I also lack inspiration. My children ask me to draw things, and I do, to a standard that makes me happy, but I don’t ever sit in front of a blank piece of paper and think ‘hmmm, what can I draw today’. So to be given a task is for me an extremely useful nudge.
I also have a very strong block about drawing from my imagination - I have a reasonable eye, and can copy or draw from life, but don’t seem to be able to translate the images I keep in my head into actual drawings.
Very interesting.
Off the top of my head, I reckon drawing from the imagination comes from having drawn from the eye enough to have kept a ‘memory’ of the kinds of shapes and lines used. Each time you draw something, it’s a kind of reinforcement of that. Even when it goes wrong, that’s still a learning. Erm, basic message - the more you draw, the more skilled you get.
I don’t draw because I never remember that I want to. Tamsin lent me Drawing on the Right Side of the Brain ages ago (must ask her if she wants it back) and I keep forgetting that I’ve got it. I think Draw Anyway will probably work better for me in any case, since there’s going to be a community behind it to encourage me not to forget :)
I agree - Drawing on the Right Side of the Brain is a superb book for people who really don’t think they can draw. No doubt I will be posting about it at some point.
I’m really interested to see people’s drawings now.
I’ve stuck in an Amazon ad for the book on the right, and it’s making me laugh because it’s coming up as ‘Drawing on the Right Side of the Bra’ - which is a whole different area to explore, I reckon.
I don’t draw for several of the same reasons you have mentioned yourself. I can never live up to my own expectations. I’m never going to be as good as I want to be, never going to be as good as those giants I studied in art school, never going to satisfied. I stop 3/4 of the way through something because it’s not coming out as I’d like and I get frustrated.
Also? I seem to have developed this mid-life ADD. Much of the time life is so stressful and fast paced and over scheduled that when I actually *do* have the time to draw I get antsy, like I should be doing something else. I think this is why photography has overshadowed drawing as a creative outlet for me lately, because I like the quickness to compose and snap, the instant gratification of digital media.
Boy, do I identify with this. Well, why else would I have had the idea for ten minute art tasks, I suppose. Mid-life ADD, perfect description.
Similarly, I doodle all of the time (any piece of paper that spends much time near me is testament to that) but I rarely consider it to be “drawing” as such… I don’t really think I can draw, and I am embarrassed by the difference between what I see (in reality or in my mind’s eye) and what I actually produce. Additionally, I associate Drawing (with a capital D) as a lengthy process involving lots of time and nice paper and good pencils and whatnot: it’s rarely the kind of activity that occurs to me when I sit down with 10 minutes to spare.

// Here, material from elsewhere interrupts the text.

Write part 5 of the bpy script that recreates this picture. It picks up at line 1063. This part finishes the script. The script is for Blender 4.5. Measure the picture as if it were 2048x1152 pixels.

Perfect reply - I understand this so well! So I hope I can provide some inspiration.
I’m one of those people who can’t draw, even for their two-year-old. I had maps torn out of my Geography homework because I can’t even colour in properly. But my mum was the same and she learned to draw and paint in the last five years of her life, so perhaps I ought to give it a try too.
You so can!!!
I want to find your Geography teacher and have a stern word with him or her, now. I do remember being similarly chastised for not using a ruler in my Physics and Chemistry diagrams. Rulers, pah.
Your mum is a superb example that you can learn at any age, though.
because i am lazy! :)
In my family my sister is the artist and I’m the writer. Any time I’ve taken an art class it’s only been because it’s been mandatory and the strict rules of the projects really turned me off.
The only time drawing or art work of any kind was fun was when I did it by myself for myself. I used to doodle and collage a lot in my journals when I was in my early ’20’s. In those days of course I was usually stoned and should have been doing my homework instead.
I don’t draw as often as I’d like because I’m kind of lazy and very much a procrastinator (er?). I like drawing, but usually end up telling myself I’ll do some later until it’s bedtime. I need to change this.
Great! Then the daily structure here might help you. Might!
I don’t draw because I have something else to do, because I have forgotten to bring pen and/or paper with me, because every line I draw seems to absolutely wrong, because the same inane things keep on coming out of my pencils. And because I’ve got a headache, damn it!
Poor you. But the rest of the time, you do draw, which is a real inspiration to me.